■ **WHAT THIS TASK INVOLVES**: Carry none of the pictures over; write out the complete data exactly.

■ **SUPPLIED INFORMATION**:
——————
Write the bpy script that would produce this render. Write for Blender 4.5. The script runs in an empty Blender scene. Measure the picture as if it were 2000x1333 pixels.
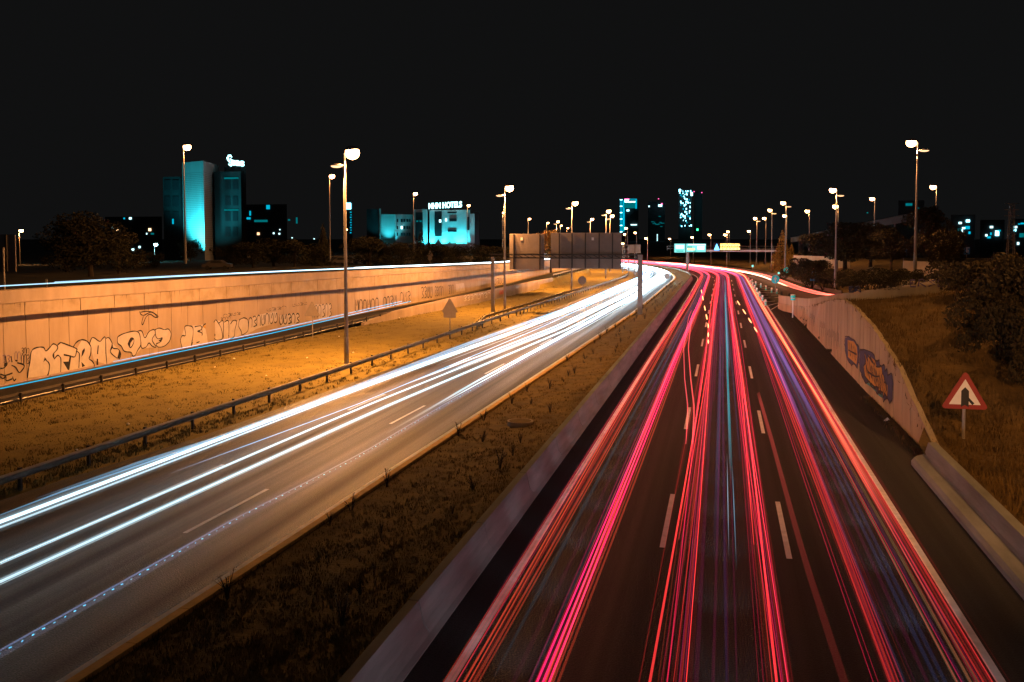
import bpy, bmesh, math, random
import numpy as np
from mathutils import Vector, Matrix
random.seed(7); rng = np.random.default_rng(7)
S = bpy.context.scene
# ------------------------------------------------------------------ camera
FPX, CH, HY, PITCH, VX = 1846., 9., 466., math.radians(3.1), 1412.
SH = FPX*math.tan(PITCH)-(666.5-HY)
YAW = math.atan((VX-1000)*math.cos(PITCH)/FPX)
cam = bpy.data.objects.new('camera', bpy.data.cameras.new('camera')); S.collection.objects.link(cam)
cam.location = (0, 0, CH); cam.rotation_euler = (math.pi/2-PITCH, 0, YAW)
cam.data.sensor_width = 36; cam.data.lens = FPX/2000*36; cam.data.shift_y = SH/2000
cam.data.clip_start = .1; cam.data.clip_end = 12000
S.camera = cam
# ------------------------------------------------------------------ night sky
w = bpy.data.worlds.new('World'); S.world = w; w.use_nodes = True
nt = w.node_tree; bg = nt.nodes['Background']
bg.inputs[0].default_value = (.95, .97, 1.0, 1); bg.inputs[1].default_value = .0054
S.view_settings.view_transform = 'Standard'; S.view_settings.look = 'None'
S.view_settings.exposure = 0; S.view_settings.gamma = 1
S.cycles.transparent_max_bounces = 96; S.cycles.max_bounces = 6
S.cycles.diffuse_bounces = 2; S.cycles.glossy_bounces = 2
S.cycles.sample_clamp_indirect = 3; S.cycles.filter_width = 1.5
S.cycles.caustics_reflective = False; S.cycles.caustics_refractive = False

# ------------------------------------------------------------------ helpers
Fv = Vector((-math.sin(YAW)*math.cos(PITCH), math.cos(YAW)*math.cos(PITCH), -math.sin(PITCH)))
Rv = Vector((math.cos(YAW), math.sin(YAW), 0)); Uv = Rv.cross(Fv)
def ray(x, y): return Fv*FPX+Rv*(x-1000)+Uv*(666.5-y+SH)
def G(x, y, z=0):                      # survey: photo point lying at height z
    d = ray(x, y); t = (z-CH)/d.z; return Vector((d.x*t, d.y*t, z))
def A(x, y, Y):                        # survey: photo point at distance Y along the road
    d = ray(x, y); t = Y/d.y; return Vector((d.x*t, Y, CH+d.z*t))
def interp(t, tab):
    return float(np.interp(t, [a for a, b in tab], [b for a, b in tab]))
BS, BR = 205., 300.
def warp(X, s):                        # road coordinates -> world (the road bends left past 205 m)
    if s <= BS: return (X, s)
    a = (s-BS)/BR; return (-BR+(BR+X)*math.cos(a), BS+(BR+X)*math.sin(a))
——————
■ **RESULT OF THIS TASK**:
Write the bpy script that would produce this render. Write for Blender 4.5. The script runs in an empty Blender scene. Measure the picture as if it were 2000x1333 pixels.
import bpy, bmesh, math, random
import numpy as np
from mathutils import Vector, Matrix
random.seed(7); rng = np.random.default_rng(7)
S = bpy.context.scene
# ------------------------------------------------------------------ camera
FPX, CH, HY, PITCH, VX = 1846., 9., 466., math.radians(3.1), 1412.
SH = FPX*math.tan(PITCH)-(666.5-HY)
YAW = math.atan((VX-1000)*math.cos(PITCH)/FPX)
cam = bpy.data.objects.new('camera', bpy.data.cameras.new('camera')); S.collection.objects.link(cam)
cam.location = (0, 0, CH); cam.rotation_euler = (math.pi/2-PITCH, 0, YAW)
cam.data.sensor_width = 36; cam.data.lens = FPX/2000*36; cam.data.shift_y = SH/2000
cam.data.clip_start = .1; cam.data.clip_end = 12000
S.camera = cam
# ------------------------------------------------------------------ night sky
w = bpy.data.worlds.new('World'); S.world = w; w.use_nodes = True
nt = w.node_tree; bg = nt.nodes['Background']
bg.inputs[0].default_value = (.95, .97, 1.0, 1); bg.inputs[1].default_value = .0054
S.view_settings.view_transform = 'Standard'; S.view_settings.look = 'None'
S.view_settings.exposure = 0; S.view_settings.gamma = 1
S.cycles.transparent_max_bounces = 96; S.cycles.max_bounces = 6
S.cycles.diffuse_bounces = 2; S.cycles.glossy_bounces = 2
S.cycles.sample_clamp_indirect = 3; S.cycles.filter_width = 1.5
S.cycles.caustics_reflective = False; S.cycles.caustics_refractive = False

# ------------------------------------------------------------------ helpers
Fv = Vector((-math.sin(YAW)*math.cos(PITCH), math.cos(YAW)*math.cos(PITCH), -math.sin(PITCH)))
Rv = Vector((math.cos(YAW), math.sin(YAW), 0)); Uv = Rv.cross(Fv)
def ray(x, y): return Fv*FPX+Rv*(x-1000)+Uv*(666.5-y+SH)
def G(x, y, z=0):                      # survey: photo point lying at height z
    d = ray(x, y); t = (z-CH)/d.z; return Vector((d.x*t, d.y*t, z))
def A(x, y, Y):                        # survey: photo point at distance Y along the road
    d = ray(x, y); t = Y/d.y; return Vector((d.x*t, Y, CH+d.z*t))
def interp(t, tab):
    return float(np.interp(t, [a for a, b in tab], [b for a, b in tab]))
BS, BR = 205., 300.
def warp(X, s):                        # road coordinates -> world (the road bends left past 205 m)
    if s <= BS: return (X, s)
    a = (s-BS)/BR; return (-BR+(BR+X)*math.cos(a), BS+(BR+X)*math.sin(a))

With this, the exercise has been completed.